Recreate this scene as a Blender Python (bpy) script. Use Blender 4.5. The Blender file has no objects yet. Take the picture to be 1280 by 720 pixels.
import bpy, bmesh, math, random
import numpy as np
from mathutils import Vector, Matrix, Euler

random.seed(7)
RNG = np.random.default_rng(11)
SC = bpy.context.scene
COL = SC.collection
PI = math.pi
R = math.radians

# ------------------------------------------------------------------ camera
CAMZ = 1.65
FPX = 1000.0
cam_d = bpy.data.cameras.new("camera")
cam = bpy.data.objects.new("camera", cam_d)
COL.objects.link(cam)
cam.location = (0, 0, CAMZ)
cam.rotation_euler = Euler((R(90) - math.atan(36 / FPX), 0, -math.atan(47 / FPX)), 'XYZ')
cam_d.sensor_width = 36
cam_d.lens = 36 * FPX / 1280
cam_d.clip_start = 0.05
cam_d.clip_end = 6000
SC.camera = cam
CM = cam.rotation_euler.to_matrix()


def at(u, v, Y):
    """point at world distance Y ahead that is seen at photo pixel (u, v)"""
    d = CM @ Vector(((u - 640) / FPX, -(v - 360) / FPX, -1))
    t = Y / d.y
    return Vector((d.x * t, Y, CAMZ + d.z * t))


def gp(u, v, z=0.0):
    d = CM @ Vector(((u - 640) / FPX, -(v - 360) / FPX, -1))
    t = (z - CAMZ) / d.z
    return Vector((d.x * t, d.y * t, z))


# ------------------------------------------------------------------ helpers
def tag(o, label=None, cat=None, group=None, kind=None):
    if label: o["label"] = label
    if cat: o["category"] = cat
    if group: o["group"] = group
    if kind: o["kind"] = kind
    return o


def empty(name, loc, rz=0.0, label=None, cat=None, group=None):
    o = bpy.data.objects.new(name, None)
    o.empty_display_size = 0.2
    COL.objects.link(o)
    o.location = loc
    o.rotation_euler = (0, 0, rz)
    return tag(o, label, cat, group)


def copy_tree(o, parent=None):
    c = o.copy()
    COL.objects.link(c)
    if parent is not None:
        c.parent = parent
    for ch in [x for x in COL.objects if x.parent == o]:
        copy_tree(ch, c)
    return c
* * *
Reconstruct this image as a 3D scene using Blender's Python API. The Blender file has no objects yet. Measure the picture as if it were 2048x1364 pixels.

■ WRITTEN TASK: Scan the material above for the word "Blender". Copy each line where it occurs.

■ EXPECTED ANSWER:
Recreate this scene as a Blender Python (bpy) script. Use Blender 4.5. The Blender file has no objects yet. Take the picture to be 1280 by 720 pixels.
Reconstruct this image as a 3D scene using Blender's Python API. The Blender file has no objects yet. Measure the picture as if it were 2048x1364 pixels.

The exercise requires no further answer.